TCS Daily

Between Jam and Jelly: Regulation as the Default State of Affairs

By Uriah Kriegel - October 21, 2005 12:00 AM

In her Booker Prize-winning novel The God of Small Things, the Indian writer Arundhati Roy amuses us with the following tidbit:

        "They used to make pickles, squashes, jams, curry powders, and canned 
        pineapples. And banana jam (illegally) after the FPO (Food Products 
        Organization) banned it because according to their specification it was 
        neither jam nor jelly. Too thin for jelly and too thick for jam. An ambiguous, 
        unclassifiable consistency, they said."

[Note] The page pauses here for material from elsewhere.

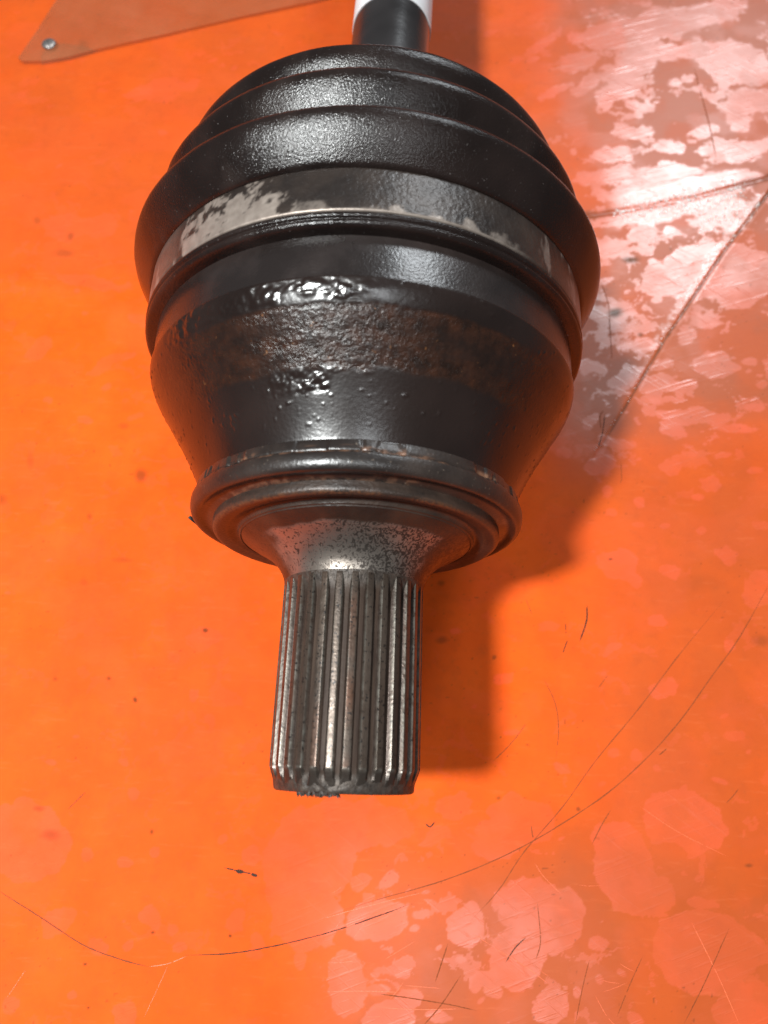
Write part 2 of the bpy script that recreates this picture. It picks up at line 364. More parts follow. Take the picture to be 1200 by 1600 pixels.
def build_table():
    yi = [-68.0]
    while yi[-1] < 318: yi.append(yi[-1] + (.27 if yi[-1] < 60 else .27 + (yi[-1] - 60) * .0021))
    Ys = np.array([-900, -500, -250, -120] + yi + [420, 600, 1000, 1500], float)
    NXI = 700
    s = np.linspace(-1, 1, NXI)
    hw = np.where(Ys < -68, 108, np.where(Ys > 318, 190, 108 + (Ys + 68) / 386 * 82)); cx = np.where(Ys < -68, 9, 9 - (np.clip(Ys, -68, 318) + 68) / 386 * 11)
    inner = cx[:, None] + hw[:, None] * s[None]
    left = np.array([-1200, -700, -400, -260, -215.]); right = -left[::-1]
    X = np.concatenate([np.repeat(left[None], len(Ys), 0), inner, np.repeat(right[None], len(Ys), 0)], 1)
    Y = np.repeat(Ys[:, None], X.shape[1], 1)
    Z = height(np.clip(X, -260, 260), np.clip(Y, -120, 420)) * (np.abs(X) < 262) * (Y > -130) * (Y < 430)
    U, V = to_px(X, Y, 0 * X)
    near = (np.abs(X) < 262) & (Y > -130) & (Y < 430)
    patch = np.zeros_like(X); dirt_reflection = np.zeros_like(X)
    nx = (fbm(X / 5.0, Y / 5.0, 0 * X, 21, 4) - .5); ny = (fbm(X / 5.0, Y / 5.0, 0 * X + 9, 33, 4) - .5)
    nf = fbm(X / 1.6, Y / 1.6, 0 * X, 41, 3) - .5
    def window(u, v, r):
        a, b = at_px(u, v + r), at_px(u, v - r)
        i0, i1 = np.searchsorted(Ys, [a[1] - 3, b[1] + 3]); return slice(max(0, i0), min(len(Ys), i1 + 1))
    for (u, v, ru, rv, ang, st) in BLOBS:
        W = window(u, v, max(ru, rv) * 1.7)
        if W.stop - W.start < 2: continue
        r = min(ru, rv); am = min(34.0, r * 1.9)
        du = U[W] - u + nx[W] * am; dv = V[W] - v + ny[W] * am * .8
        c, q = math.cos(math.radians(ang)), math.sin(math.radians(ang))
        a, b = (du * c + dv * q) / ru, (-du * q + dv * c) / rv
        f = 1 - np.sqrt(a * a + b * b) + nf[W] * min(.6, 5.0 / r)
        soft = 1.0 / r
        patch[W] = np.maximum(patch[W], (.55 + .45 * st) * sstep(-soft, soft, f))
    # wear inside the patches, thin film patches between them
    inner_w = fbm(X / 9, Y / 9, 0 * X, 77, 4)
    patch *= .70 + .30 * sstep(.36, .58, inner_w)
    flak = fbm(X / 7 + nx * 2, Y / 4.5 + ny * 2, 0 * X + 3, 91, 5, .55)
    dens = sstep(820, 1000, U) * sstep(800, 600, V) + .8 * sstep(1180, 1400, V) * sstep(380, 640, U)
    patch = np.maximum(patch, sstep(.658, .668, flak + .030 * np.clip(dens, 0, 1.2) - .02) * (.35 + .4 * np.clip(dens, 0, 1)))
    haze_p = sstep(.53, .66, fbm(X / 20, Y / 16, 0 * X + 3, 92, 5)) * .22
    patch = np.maximum(patch, haze_p) * near
    # brown, greasier film on the right and front; its darker tone also paints weaker light
    wv = (fbm(X / 40, Y / 40, 0 * X, 55, 3) - .5)
    U2, V2 = U + wv * 150, V + wv * 120
    gt = sstep(740, 960, U2) * sstep(830, 620, V2)
    gm = .66 * sstep(760, 1060, U2)
    gb = .84 * sstep(540, 900, U2 + np.clip(V2 - 1250, 0, 500) * .7) * sstep(1180, 1400, V2)
    gl = sstep(470, 360, V + (fbm(X / 30, Y / 30, 0 * X, 56, 3) - .5) * 60) * .50
    film_n = .86 + .14 * sstep(.3, .6, fbm(X / 12, Y / 12, 0 * X, 66, 4))
    grease_dim = np.maximum(np.maximum(gt, gm), np.maximum(gb, gl)) * film_n
    gloss = np.maximum(np.maximum(gt, .45 * gm), .78 * sstep(1250, 1480, V2) * sstep(400, 680, U2) * sstep(1150, 880, U2))
    gloss = np.maximum(gloss, gl * .6) * film_n
    # grime in the folds, odd smudges, and reflections painted as broad faint blobs
    dA, tA = seg_dist(X, Y, FOLD_A); dB, tB = seg_dist(X, Y, FOLD_B)
    wob = fbm(X / 3, Y / 3, 0 * X, 13, 3)
    dirt_reflection = np.maximum(dirt_reflection, sstep(2.6, .3, dA + (wob - .5) * 1.6) * .55)
    dirt_reflection = np.maximum(dirt_reflection, sstep(.95, .25, dB / (.8 - tB * .55) + (wob - .5) * 1.0) * .70 * (1 - sstep(.85, 1, tB)))
    for (u, v, ru, rv, a) in ((220,742,8,9,.5),(192,665,7,5,.35),(78,1305,13,8,.45),(60,1263,8,4,.4),(237,1300,2.5,4,.7),(212,1094,3,4,.8),(170,1060,3.5,3,.6),(86,1060,4,4,.4),(130,910,7,5,.25),(140,807,4,4,.4),(0,778,8,7,.4),
                              (110,368,5,6,.4),(100,395,14,6,.3),(58,345,5,5,.3),(240,430,10,5,.3),(190,875,16,4,.3),(45,720,5,12,.25),(962,487,10,6,.9),(985,404,12,5,.8),(1002,522,4,3,.6),(320,985,4,3,.8),
                              (690,910,5,4,.4),(773,1027,3,3,.6),(690,1000,8,5,.4),(1190,1000,14,8,.3),(955,873,3,2,.7),(1170,1352,5,3,.5),(903,1265,3,3,.6),(780,1247,3,3,.5),(360,1462,2,2,.9),(133,1506,3,2,.9),(138,1575,2,2,.9),(237,1457,3,2,.8),
                              (130,70,8,8,.4),(385,1000,46,130,.09),(300,1190,60,90,.07),(150,880,70,60,.05),(60,180,60,50,.07),(430,1320,60,40,.06),(700,1130,40,90,.07),(330,160,70,30,.05),(1100,910,30,12,.12),(880,1120,40,20,.10)):  # the broad faint blobs here are subtle reflections painted into the colour
        W = window(u, v, max(ru, rv) * 2.5)
        if W.stop - W.start < 2: continue
        f = 1 - np.hypot((U[W] - u + nx[W] * 6) / ru, (V[W] - v + ny[W] * 6) / rv) * .6
        dirt_reflection[W] = np.maximum(dirt_reflection[W], a * sstep(0, .8, f))
    wob2 = fbm(X / 5, Y / 5, 0 * X, 14, 3)
    wet = sstep(6.2, 3.0, dA + 2.0 + (wob2 - .5) * 7) * sstep(945, 975, U) * sstep(1175, 1140, U) * sstep(-4, 2, V - (343 - (U - 860) * .19))
    wet = np.maximum(wet, sstep(0, .5, 1 - np.hypot((U - 1122 + nx * 60) / 40, (V - 335 + ny * 60) / 42) + (nf * .8)))
    wet = np.maximum(wet, sstep(2.4, 1.2, np.abs(dB - 1.3) + (wob2 - .5) * 4) * (U < to_px(np.interp(Y, [q[1] for q in FOLD_B[::-1]], [q[0] for q in FOLD_B[::-1]]), Y, 0 * X)[0]) * sstep(.72, .35, tB) * (V > 300)) * near
    wet = wet * sstep(.40, .56, fbm(X / 1.3, Y / 1.3, 0 * X, 15, 2) + .06)
    smear = sstep(6.5, 4.0, np.abs(dA - 1.5) + (wob2 - .5) * 4) * sstep(940, 985, U) * sstep(1165, 1120, U)
    smear = np.maximum(smear, sstep(0, .35, 1 - np.hypot((U - 1125 + nx * 50) / 44, (V - 338 + ny * 50) / 34) + nf * .6)) * near
    patch = np.maximum(patch, smear * .9); dirt_reflection = dirt_reflection * (1 - .8 * smear); wet = np.maximum(wet * .8, smear * .7)
    specks = sstep(.955, .99, vnoise(X / .8, Y / .8, 0 * X, 101)) * sstep(.5, .66, fbm(X / 25, Y / 25, 0 * X, 102, 2)) * .5
    dirt_reflection = np.maximum(dirt_reflection, specks) * near
    nr, nc = X.shape
    i, j = np.meshgrid(np.arange(nr - 1), np.arange(nc - 1), indexing='ij')
    Q = np.stack([i * nc + j, i * nc + j + 1, (i + 1) * nc + j + 1, (i + 1) * nc + j], -1).reshape(-1, 4)
    me = np_mesh('tabletop', np.stack([X, Y, Z], -1).reshape(-1, 3) * MM, Q, dict(patch=patch, dirt_reflection=dirt_reflection, grease_dim=grease_dim, gloss=gloss, wet=wet))
    return tag(link('tabletop', me, mat_table()), kind='structure')
table = build_table()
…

If you think this sort of absurdity belongs in the exclusive province of fiction, think again. With the world's fourth biggest proportion of the population making less than $2 a day, and $430 GNI per capita, Mauritania is one of the world's poorest countries. Featuring mostly camels and sand dunes, it has almost no non-oil natural resources. Yet meager resources inspire greater entrepreneurial ingenuity, and a few years ago a German company figured out a method by which to produce cheese from camel milk. A miracle for the unfortunate people of Mauritania? Not quite. The European Commission did not approve the new product. The reason: there were no regulations in place for camel-based products.

There was a time when regulation was an institution whose purpose was to put limits on an otherwise boundless liberty. Basically, as long as there was no regulation forbidding you to do something, it was allowed. In the absence of regulation, there was no question whether something was permitted or not. The absence of regulation just meant that the thing was permitted.

What the European Commission's ruling betrays is a worrying movement toward reversal of that natural order. In the minds of many, especially in continental Europe, regulation has slowly become the default state of affairs. To this way of seeing things, the absence of regulation does not amount to freedom, but to moral and legal limbo: we are to await the regulating bodies' decision whether or not to grant us the freedom in question.

When the state of default regulation obtains, the institution of regulation doesn't function merely as a stop sign for liberties. It is cast as creator of liberties. There are no liberties other than the ones bestowed by the regulator. In its hands, the regulator holds a fund of liberties, which it is its burden to distribute to us according to whatever standards it sees fit.

There is an even bigger issue here, and it concerns nothing less than the essence of liberty. It is best brought out by considering the distinction, originally due to the British philosopher Isaiah Berlin, between negative and positive freedoms. A negative freedom is a freedom from, whereas a positive freedom is a freedom to. For instance, freedom from being forced to get your neighbor ice cream is a negative freedom; freedom to get your neighbor ice cream is a positive freedom.

In the liberal-political tradition, the essence of liberty consists in an open-ended horizon of negative freedoms. Man is deemed free to do as he pleases as long as he does not infringe on the (equally valued) liberty of others. By contrast, in the socialist tradition, a man's liberty is conceived as essentially a bundle of positive freedoms. We are free to do whatever the government allows us to do. The government may make generous allowances, but unless it does, we have no freedoms we can rightfully call our own.

It is by this piece of conceptual trickery that the notion of liberty could so readily be perverted by Marx and Lenin that they could claim to promote people's freedom: under their regime, they promised, the guy on the street would be free to go get ice cream instead of going to work.

The positive conception of liberty always had a stronger footing on the European continent than in the Anglo-Saxon world. Thankfully, the negative conception of liberty is deeply entrenched in the American political culture. It is effectively set in stone in the United States Constitution. From the very opening sentence of the Constitution, it is clear that its framers were of the opinion that freedoms were not created out of thin air by governments' decrees, but existed prior to -- and independently of -- governments themselves.

All is not safe in America, however. Justice Stephen Breyer's recent book, Active Liberty: Interpreting Our Democratic Constitution, attempts to make the patently implausible argument that the Constitution was actually framed with positive liberty in mind. This proposition is belied, if by nothing else, by the simple text of the Ninth Amendment:

        "The enumeration in the Constitution, of certain rights, shall not be 
        construed to deny or disparage others retained by the people."

Justice Breyer's book has been celebrated on the left as the long overdue counterweight to the sort of sustained, systematic legal philosophy that Justice Antonin Scalia brought with him to the court. And at some places, it does press Scalia's originalist position, such as on the point that the originalist dictum is not itself enshrined in the Constitution. But how it could accommodate even this slim yet straightforward bit of text remains something of a mystery.

More deeply, the book is written in the tradition, hailing chiefly from the legal thought of John Hart Ely, that undermines the negative conception of liberty upon which our Founding Fathers wisely and soundly framed the US Constitution. It embodies the outlook under which banana puree must remain illegal as long as the government cannot determine whether it is jam or jelly. Still thankfully, however, America's political culture doesn't yet seem to have place for such fanciful absurdities.